Inmersos como estamos en la lectura del sermón de la montaña, Jesús nos sube el punto de exigencia de manera notable. A la permisión a lo antiguos, expresada en ese «ojo por ojo, diente por diente», a nuestra natural tendencia a protestar y hacer frente al que nos agravia, el Señor nos llama, una vez más, a amar hasta el extremo. Incluso al enemigo, como dirá más tarde.

Pareciera que Jesús no quisiera que tengamos personalidad, pero es exactamente todo lo contrario. Sólo es fuerte quien es capaz de no mirar a los demás desde el mal que nos hacen, quien se libera de los rencores y de la sed de venganza. Eso es poner la otra mejilla: no mirar a los demás desde el lado del rostro afligido, desde la herida que nos han provocado. ¡Qué importante es tener esta actitud para parar es bola de mal que tantas veces se dispara!

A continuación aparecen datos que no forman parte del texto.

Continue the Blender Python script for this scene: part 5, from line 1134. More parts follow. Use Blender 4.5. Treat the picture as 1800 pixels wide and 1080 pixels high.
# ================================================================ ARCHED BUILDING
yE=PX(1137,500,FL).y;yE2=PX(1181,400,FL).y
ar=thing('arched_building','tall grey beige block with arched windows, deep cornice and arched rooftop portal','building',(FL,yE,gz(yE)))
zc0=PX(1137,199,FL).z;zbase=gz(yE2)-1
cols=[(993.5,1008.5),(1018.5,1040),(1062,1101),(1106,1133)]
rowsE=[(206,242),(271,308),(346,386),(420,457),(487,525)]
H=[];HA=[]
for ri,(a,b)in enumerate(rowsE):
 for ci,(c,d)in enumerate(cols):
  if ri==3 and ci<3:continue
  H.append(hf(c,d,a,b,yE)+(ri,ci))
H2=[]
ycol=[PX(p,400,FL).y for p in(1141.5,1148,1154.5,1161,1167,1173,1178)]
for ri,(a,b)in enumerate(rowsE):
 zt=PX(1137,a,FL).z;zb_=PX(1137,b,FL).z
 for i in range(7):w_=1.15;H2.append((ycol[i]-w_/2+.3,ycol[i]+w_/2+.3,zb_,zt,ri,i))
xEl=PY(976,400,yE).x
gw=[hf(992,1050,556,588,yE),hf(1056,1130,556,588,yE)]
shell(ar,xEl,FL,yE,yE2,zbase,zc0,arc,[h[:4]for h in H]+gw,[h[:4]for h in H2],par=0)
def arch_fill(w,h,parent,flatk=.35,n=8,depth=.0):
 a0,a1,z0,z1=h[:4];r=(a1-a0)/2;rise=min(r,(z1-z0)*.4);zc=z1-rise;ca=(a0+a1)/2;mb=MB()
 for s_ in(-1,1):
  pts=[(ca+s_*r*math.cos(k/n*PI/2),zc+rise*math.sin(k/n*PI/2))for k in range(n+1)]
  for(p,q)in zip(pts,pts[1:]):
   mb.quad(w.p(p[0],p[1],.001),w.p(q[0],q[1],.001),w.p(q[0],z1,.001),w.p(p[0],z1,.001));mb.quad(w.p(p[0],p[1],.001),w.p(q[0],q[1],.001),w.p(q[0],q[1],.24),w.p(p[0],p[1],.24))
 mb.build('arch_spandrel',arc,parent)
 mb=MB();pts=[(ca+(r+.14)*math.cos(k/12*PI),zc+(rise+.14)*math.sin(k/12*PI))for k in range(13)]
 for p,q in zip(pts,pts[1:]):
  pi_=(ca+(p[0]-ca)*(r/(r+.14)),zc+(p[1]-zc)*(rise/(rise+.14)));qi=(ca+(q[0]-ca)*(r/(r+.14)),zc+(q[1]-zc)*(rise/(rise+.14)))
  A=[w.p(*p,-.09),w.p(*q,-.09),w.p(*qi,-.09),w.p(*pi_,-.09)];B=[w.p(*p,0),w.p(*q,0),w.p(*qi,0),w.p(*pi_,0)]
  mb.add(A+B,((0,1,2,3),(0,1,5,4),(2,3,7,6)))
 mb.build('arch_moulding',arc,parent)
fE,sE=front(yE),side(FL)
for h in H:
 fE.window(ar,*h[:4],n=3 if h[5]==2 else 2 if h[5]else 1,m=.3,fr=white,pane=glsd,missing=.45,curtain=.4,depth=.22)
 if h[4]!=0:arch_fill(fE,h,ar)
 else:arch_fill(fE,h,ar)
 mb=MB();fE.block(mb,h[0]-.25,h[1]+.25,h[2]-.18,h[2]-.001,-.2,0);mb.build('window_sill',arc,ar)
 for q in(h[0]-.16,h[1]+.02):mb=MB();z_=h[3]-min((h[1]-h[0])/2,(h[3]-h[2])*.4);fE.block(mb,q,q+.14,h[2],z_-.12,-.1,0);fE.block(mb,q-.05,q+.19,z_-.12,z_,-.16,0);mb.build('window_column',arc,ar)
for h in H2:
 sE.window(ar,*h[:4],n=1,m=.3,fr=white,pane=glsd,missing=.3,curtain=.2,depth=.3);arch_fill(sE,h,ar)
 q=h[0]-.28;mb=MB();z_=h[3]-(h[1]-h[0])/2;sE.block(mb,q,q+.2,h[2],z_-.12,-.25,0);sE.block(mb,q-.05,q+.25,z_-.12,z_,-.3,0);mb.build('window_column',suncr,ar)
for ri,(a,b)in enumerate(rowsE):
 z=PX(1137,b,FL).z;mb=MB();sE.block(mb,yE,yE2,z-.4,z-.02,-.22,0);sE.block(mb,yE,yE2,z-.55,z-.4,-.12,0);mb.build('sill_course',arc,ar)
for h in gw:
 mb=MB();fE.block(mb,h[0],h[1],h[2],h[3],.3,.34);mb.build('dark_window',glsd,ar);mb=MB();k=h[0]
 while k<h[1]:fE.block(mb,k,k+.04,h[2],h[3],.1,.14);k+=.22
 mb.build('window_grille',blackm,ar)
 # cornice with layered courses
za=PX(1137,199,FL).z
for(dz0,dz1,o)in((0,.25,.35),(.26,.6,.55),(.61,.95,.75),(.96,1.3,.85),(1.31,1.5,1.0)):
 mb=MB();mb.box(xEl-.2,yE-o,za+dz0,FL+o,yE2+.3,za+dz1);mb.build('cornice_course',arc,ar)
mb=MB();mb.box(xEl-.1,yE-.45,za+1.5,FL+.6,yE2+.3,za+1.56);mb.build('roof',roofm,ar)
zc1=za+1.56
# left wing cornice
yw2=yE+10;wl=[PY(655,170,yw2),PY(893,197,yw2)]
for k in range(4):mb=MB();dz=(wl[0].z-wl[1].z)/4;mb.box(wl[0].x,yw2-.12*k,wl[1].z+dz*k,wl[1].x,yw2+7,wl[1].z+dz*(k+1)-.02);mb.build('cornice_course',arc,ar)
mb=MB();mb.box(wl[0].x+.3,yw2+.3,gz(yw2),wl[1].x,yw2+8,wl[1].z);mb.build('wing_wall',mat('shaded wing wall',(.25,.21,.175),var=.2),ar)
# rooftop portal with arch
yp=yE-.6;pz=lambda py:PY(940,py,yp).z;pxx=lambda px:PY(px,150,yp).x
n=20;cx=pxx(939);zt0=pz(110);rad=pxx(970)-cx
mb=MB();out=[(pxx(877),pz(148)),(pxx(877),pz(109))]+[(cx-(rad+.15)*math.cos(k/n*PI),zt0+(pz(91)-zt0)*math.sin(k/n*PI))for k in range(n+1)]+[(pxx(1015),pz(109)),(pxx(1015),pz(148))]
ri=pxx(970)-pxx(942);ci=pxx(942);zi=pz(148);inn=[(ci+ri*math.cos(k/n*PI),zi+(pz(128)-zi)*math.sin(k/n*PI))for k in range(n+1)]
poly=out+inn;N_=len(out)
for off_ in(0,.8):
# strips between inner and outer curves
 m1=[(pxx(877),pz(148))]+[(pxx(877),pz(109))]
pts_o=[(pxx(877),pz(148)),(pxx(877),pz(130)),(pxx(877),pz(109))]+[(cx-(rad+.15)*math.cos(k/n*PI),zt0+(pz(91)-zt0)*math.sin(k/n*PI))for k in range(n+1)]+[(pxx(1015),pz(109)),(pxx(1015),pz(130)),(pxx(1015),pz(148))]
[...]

Cuando uno es capaz de hacer el bien sin mirar a quién jamás se abajará. Es más, quien humilla al inocente y quien ataca al débil es el que más se rebaja. ¿Sabías que los judíos golpeaban el rostro del otro con la parte exterior de la mano? Así, si le que era golpeado ponía la otra mejilla, el que pega ya no puede herir más que con la palma. Y pegar con la palma es una humillación para el que golpe. Por tanto, poner la otra mejilla también consiste en poner las condiciones necesarias para que el otro, aunque sea por no abajarse, detenga la bola de mal.

En cualquier caso, el mensaje es claro: basta ya de tolerar el mal en nuestra vida, de negociar con el demonio. O somos radicales en esto o acabaremos pecando, pues, como nos advierte san Pedro en su carta, el diablo, como león rugiente, siempre anda buscando a quien devorar.

Piensa en tu hoy. A ver si debes algún perdón, a ver si tienes que soltar algún rencor o alguna sed de venganza. Sólo así podrás ser libre para amar, que es de lo que se trata.